INFORMATION SUPPLIED:

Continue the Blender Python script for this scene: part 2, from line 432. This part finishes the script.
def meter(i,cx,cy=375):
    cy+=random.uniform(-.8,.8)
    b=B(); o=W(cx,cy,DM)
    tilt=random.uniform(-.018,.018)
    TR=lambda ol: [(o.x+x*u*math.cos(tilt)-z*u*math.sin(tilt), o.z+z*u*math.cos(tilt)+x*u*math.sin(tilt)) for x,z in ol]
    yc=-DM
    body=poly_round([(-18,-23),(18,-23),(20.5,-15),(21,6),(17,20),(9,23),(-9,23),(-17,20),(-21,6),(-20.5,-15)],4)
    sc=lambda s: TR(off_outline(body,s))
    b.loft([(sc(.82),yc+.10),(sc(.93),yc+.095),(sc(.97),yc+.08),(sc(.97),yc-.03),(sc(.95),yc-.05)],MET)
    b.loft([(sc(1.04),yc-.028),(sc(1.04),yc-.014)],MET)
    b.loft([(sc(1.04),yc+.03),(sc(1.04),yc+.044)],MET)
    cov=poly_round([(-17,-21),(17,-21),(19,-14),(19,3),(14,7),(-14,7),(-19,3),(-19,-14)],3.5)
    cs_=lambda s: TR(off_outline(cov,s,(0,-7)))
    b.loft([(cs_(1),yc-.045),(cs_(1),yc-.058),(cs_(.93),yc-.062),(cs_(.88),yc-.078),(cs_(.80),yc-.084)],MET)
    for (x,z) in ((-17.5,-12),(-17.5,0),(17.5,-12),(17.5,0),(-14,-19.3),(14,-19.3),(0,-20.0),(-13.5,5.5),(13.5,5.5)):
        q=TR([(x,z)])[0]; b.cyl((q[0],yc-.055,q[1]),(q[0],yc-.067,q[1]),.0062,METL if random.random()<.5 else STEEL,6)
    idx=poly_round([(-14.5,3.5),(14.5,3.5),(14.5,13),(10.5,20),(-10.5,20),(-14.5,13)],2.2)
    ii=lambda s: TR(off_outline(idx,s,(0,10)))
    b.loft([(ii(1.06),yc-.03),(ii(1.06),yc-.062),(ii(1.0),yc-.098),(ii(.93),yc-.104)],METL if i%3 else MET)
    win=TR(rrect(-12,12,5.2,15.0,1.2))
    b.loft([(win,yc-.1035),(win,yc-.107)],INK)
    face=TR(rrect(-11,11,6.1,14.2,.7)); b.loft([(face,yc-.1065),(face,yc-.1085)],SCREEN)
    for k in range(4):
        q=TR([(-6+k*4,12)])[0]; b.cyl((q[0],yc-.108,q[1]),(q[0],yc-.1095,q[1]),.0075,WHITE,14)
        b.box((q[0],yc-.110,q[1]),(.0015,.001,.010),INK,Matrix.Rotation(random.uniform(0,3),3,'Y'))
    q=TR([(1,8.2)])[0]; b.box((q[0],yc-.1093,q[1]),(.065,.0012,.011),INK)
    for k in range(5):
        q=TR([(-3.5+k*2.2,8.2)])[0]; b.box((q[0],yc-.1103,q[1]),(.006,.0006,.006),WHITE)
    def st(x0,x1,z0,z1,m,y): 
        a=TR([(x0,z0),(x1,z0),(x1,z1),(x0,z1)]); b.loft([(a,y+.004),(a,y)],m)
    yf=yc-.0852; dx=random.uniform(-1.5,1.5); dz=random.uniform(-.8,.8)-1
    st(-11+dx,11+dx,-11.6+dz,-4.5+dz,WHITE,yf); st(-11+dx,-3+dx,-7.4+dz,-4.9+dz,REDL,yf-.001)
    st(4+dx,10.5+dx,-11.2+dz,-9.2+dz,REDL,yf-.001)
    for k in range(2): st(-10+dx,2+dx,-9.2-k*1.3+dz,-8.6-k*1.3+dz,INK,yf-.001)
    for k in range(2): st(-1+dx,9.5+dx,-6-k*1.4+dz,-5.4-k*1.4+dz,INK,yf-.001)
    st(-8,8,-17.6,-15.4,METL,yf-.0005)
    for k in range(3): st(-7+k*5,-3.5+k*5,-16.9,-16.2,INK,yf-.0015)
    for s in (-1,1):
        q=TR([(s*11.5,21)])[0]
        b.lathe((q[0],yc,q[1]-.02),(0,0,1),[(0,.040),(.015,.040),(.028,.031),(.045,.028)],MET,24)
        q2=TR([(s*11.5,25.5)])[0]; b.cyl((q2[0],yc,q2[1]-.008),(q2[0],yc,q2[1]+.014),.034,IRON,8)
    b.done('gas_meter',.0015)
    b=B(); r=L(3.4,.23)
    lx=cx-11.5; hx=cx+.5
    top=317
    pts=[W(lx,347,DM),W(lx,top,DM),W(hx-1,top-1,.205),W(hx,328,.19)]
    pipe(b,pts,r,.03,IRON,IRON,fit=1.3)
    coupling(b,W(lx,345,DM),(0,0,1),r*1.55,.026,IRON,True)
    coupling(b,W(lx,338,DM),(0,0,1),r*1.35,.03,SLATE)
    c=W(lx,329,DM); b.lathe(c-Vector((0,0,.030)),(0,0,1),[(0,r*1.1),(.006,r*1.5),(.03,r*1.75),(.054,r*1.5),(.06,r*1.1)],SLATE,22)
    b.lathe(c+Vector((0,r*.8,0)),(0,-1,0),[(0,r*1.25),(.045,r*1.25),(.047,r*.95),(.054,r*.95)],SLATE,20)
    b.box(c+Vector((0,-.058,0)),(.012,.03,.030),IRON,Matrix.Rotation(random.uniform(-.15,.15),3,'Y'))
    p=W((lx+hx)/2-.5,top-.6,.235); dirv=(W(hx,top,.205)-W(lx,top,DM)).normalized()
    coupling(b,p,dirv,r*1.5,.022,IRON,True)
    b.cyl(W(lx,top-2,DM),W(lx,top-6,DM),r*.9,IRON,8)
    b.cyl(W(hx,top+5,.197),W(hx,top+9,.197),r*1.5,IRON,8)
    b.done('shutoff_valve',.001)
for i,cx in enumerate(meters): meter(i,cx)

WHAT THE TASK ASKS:
Reproduce the data, keeping every line exactly the same.

WORKED ANSWER:
Continue the Blender Python script for this scene: part 2, from line 432. This part finishes the script.
def meter(i,cx,cy=375):
    cy+=random.uniform(-.8,.8)
    b=B(); o=W(cx,cy,DM)
    tilt=random.uniform(-.018,.018)
    TR=lambda ol: [(o.x+x*u*math.cos(tilt)-z*u*math.sin(tilt), o.z+z*u*math.cos(tilt)+x*u*math.sin(tilt)) for x,z in ol]
    yc=-DM
    body=poly_round([(-18,-23),(18,-23),(20.5,-15),(21,6),(17,20),(9,23),(-9,23),(-17,20),(-21,6),(-20.5,-15)],4)
    sc=lambda s: TR(off_outline(body,s))
    b.loft([(sc(.82),yc+.10),(sc(.93),yc+.095),(sc(.97),yc+.08),(sc(.97),yc-.03),(sc(.95),yc-.05)],MET)
    b.loft([(sc(1.04),yc-.028),(sc(1.04),yc-.014)],MET)
    b.loft([(sc(1.04),yc+.03),(sc(1.04),yc+.044)],MET)
    cov=poly_round([(-17,-21),(17,-21),(19,-14),(19,3),(14,7),(-14,7),(-19,3),(-19,-14)],3.5)
    cs_=lambda s: TR(off_outline(cov,s,(0,-7)))
    b.loft([(cs_(1),yc-.045),(cs_(1),yc-.058),(cs_(.93),yc-.062),(cs_(.88),yc-.078),(cs_(.80),yc-.084)],MET)
    for (x,z) in ((-17.5,-12),(-17.5,0),(17.5,-12),(17.5,0),(-14,-19.3),(14,-19.3),(0,-20.0),(-13.5,5.5),(13.5,5.5)):
        q=TR([(x,z)])[0]; b.cyl((q[0],yc-.055,q[1]),(q[0],yc-.067,q[1]),.0062,METL if random.random()<.5 else STEEL,6)
    idx=poly_round([(-14.5,3.5),(14.5,3.5),(14.5,13),(10.5,20),(-10.5,20),(-14.5,13)],2.2)
    ii=lambda s: TR(off_outline(idx,s,(0,10)))
    b.loft([(ii(1.06),yc-.03),(ii(1.06),yc-.062),(ii(1.0),yc-.098),(ii(.93),yc-.104)],METL if i%3 else MET)
    win=TR(rrect(-12,12,5.2,15.0,1.2))
    b.loft([(win,yc-.1035),(win,yc-.107)],INK)
    face=TR(rrect(-11,11,6.1,14.2,.7)); b.loft([(face,yc-.1065),(face,yc-.1085)],SCREEN)
    for k in range(4):
        q=TR([(-6+k*4,12)])[0]; b.cyl((q[0],yc-.108,q[1]),(q[0],yc-.1095,q[1]),.0075,WHITE,14)
        b.box((q[0],yc-.110,q[1]),(.0015,.001,.010),INK,Matrix.Rotation(random.uniform(0,3),3,'Y'))
    q=TR([(1,8.2)])[0]; b.box((q[0],yc-.1093,q[1]),(.065,.0012,.011),INK)
    for k in range(5):
        q=TR([(-3.5+k*2.2,8.2)])[0]; b.box((q[0],yc-.1103,q[1]),(.006,.0006,.006),WHITE)
    def st(x0,x1,z0,z1,m,y): 
        a=TR([(x0,z0),(x1,z0),(x1,z1),(x0,z1)]); b.loft([(a,y+.004),(a,y)],m)
    yf=yc-.0852; dx=random.uniform(-1.5,1.5); dz=random.uniform(-.8,.8)-1
    st(-11+dx,11+dx,-11.6+dz,-4.5+dz,WHITE,yf); st(-11+dx,-3+dx,-7.4+dz,-4.9+dz,REDL,yf-.001)
    st(4+dx,10.5+dx,-11.2+dz,-9.2+dz,REDL,yf-.001)
    for k in range(2): st(-10+dx,2+dx,-9.2-k*1.3+dz,-8.6-k*1.3+dz,INK,yf-.001)
    for k in range(2): st(-1+dx,9.5+dx,-6-k*1.4+dz,-5.4-k*1.4+dz,INK,yf-.001)
    st(-8,8,-17.6,-15.4,METL,yf-.0005)
    for k in range(3): st(-7+k*5,-3.5+k*5,-16.9,-16.2,INK,yf-.0015)
    for s in (-1,1):
        q=TR([(s*11.5,21)])[0]
        b.lathe((q[0],yc,q[1]-.02),(0,0,1),[(0,.040),(.015,.040),(.028,.031),(.045,.028)],MET,24)
        q2=TR([(s*11.5,25.5)])[0]; b.cyl((q2[0],yc,q2[1]-.008),(q2[0],yc,q2[1]+.014),.034,IRON,8)
    b.done('gas_meter',.0015)
    b=B(); r=L(3.4,.23)
    lx=cx-11.5; hx=cx+.5
    top=317
    pts=[W(lx,347,DM),W(lx,top,DM),W(hx-1,top-1,.205),W(hx,328,.19)]
    pipe(b,pts,r,.03,IRON,IRON,fit=1.3)
    coupling(b,W(lx,345,DM),(0,0,1),r*1.55,.026,IRON,True)
    coupling(b,W(lx,338,DM),(0,0,1),r*1.35,.03,SLATE)
    c=W(lx,329,DM); b.lathe(c-Vector((0,0,.030)),(0,0,1),[(0,r*1.1),(.006,r*1.5),(.03,r*1.75),(.054,r*1.5),(.06,r*1.1)],SLATE,22)
    b.lathe(c+Vector((0,r*.8,0)),(0,-1,0),[(0,r*1.25),(.045,r*1.25),(.047,r*.95),(.054,r*.95)],SLATE,20)
    b.box(c+Vector((0,-.058,0)),(.012,.03,.030),IRON,Matrix.Rotation(random.uniform(-.15,.15),3,'Y'))
    p=W((lx+hx)/2-.5,top-.6,.235); dirv=(W(hx,top,.205)-W(lx,top,DM)).normalized()
    coupling(b,p,dirv,r*1.5,.022,IRON,True)
    b.cyl(W(lx,top-2,DM),W(lx,top-6,DM),r*.9,IRON,8)
    b.cyl(W(hx,top+5,.197),W(hx,top+9,.197),r*1.5,IRON,8)
    b.done('shutoff_valve',.001)
for i,cx in enumerate(meters): meter(i,cx)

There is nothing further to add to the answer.